Hornet
The hornet appears three times in the conquest tradition, always as an instrument Yahweh sends ahead of Israel to dispossess the inhabitants of Canaan. It is divine warrior-imagery: the victory belongs to Yahweh, not to Israel's weapons.
Sent Before Israel
In the Exodus covenant, Yahweh promises a vanguard ahead of the people. "And I will send the hornet before you, which will drive out the Hivite, the Canaanite, and the Hittite, from before you" (Ex 23:28). The named peoples are not exhausted; they stand for the inhabitants of the land collectively, and the hornet's role is to scatter them in advance of the tribes' arrival.

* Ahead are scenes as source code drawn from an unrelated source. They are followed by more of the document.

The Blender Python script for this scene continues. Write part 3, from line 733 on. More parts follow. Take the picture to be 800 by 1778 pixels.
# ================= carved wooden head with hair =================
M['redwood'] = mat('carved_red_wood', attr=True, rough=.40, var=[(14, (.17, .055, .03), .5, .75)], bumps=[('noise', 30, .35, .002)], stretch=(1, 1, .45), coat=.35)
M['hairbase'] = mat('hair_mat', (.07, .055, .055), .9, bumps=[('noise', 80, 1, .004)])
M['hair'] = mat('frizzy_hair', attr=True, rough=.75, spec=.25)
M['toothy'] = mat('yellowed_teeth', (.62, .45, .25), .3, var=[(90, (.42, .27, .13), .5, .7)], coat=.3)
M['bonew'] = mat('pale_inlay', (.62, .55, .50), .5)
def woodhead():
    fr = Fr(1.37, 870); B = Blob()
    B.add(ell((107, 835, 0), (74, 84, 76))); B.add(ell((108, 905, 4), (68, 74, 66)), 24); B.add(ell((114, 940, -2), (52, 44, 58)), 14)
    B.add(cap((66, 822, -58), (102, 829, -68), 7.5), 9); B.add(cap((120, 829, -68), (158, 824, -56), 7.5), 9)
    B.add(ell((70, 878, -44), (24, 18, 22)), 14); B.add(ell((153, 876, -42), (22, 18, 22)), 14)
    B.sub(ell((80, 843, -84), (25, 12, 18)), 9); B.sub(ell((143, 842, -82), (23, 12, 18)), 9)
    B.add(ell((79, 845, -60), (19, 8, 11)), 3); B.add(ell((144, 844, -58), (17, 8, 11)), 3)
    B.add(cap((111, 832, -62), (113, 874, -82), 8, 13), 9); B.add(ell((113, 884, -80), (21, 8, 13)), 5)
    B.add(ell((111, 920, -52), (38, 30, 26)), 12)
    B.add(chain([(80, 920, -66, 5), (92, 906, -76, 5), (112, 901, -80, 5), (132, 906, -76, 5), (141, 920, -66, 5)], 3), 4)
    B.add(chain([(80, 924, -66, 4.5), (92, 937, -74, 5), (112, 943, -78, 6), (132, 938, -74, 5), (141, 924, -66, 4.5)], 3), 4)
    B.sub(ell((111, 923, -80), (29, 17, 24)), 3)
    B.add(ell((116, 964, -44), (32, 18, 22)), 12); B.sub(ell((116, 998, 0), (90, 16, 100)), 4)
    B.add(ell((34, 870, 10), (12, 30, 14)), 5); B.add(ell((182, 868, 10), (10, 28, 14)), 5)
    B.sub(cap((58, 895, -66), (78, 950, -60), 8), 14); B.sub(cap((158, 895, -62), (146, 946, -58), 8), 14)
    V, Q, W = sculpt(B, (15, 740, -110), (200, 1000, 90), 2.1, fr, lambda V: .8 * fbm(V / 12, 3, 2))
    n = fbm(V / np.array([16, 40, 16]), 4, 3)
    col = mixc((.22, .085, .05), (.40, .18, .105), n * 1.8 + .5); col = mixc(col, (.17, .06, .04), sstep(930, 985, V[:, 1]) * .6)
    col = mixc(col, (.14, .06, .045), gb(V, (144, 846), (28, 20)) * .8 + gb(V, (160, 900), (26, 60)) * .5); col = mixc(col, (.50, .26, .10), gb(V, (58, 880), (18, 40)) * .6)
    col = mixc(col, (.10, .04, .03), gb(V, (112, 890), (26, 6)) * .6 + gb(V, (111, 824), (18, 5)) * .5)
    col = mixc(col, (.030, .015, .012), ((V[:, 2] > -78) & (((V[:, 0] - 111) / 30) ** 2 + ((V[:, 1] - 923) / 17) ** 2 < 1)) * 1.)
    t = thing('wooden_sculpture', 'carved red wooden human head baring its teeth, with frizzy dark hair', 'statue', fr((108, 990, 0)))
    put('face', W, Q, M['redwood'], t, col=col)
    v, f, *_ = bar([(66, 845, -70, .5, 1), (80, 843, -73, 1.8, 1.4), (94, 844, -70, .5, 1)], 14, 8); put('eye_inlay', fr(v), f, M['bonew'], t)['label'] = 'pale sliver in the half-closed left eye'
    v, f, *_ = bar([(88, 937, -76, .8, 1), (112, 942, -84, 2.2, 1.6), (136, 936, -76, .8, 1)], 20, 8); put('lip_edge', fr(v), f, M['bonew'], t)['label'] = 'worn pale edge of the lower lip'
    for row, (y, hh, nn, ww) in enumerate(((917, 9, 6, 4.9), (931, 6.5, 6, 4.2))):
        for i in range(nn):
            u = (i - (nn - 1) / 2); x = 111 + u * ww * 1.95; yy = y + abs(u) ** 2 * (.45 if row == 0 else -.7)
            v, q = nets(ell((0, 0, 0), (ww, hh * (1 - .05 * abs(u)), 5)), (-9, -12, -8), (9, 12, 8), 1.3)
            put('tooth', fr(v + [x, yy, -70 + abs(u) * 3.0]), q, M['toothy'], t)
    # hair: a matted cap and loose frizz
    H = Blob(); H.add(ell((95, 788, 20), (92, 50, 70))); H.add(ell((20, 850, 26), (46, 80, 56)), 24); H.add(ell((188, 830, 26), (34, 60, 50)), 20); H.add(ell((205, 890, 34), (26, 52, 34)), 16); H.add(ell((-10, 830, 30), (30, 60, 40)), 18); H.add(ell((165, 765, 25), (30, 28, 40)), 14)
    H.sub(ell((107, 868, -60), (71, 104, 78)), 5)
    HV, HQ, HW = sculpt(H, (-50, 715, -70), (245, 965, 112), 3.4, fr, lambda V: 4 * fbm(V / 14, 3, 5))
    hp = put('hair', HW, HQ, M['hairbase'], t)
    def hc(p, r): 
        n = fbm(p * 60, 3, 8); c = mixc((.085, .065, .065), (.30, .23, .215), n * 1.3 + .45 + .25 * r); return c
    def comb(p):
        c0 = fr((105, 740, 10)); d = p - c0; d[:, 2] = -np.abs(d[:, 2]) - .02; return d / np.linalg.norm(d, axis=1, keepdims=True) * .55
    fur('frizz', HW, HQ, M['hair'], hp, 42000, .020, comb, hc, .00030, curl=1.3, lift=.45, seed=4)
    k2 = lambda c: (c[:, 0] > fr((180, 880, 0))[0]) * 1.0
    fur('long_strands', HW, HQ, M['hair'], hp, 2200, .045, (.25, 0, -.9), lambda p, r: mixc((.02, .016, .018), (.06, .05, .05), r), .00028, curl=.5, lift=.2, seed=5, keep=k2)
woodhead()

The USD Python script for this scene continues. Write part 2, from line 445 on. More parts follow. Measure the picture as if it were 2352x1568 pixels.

Moses repeats the promise in his second-generation address. "Moreover Yahweh your God will send the hornet among them, until those who are left, and hide themselves, perish from before you" (Deut 7:20). The hornet here reaches into hiding places — not only the open battlefield but the survivors who would otherwise escape detection.
Not by Sword or Bow
Joshua's farewell rehearses the conquest as completed. "And I sent the hornet before you⁺, which drove them out from before you⁺, even the two kings of the Amorites; not with your sword, nor with your bow" (Jos 24:12). The closing clause is the theological point of the whole image: the dispossession of the Amorite kings was Yahweh's work, not the achievement of Israelite arms. The hornet stands in Joshua's speech as a token of that arrangement — the means by which Yahweh, and not the sword or bow, gave the land.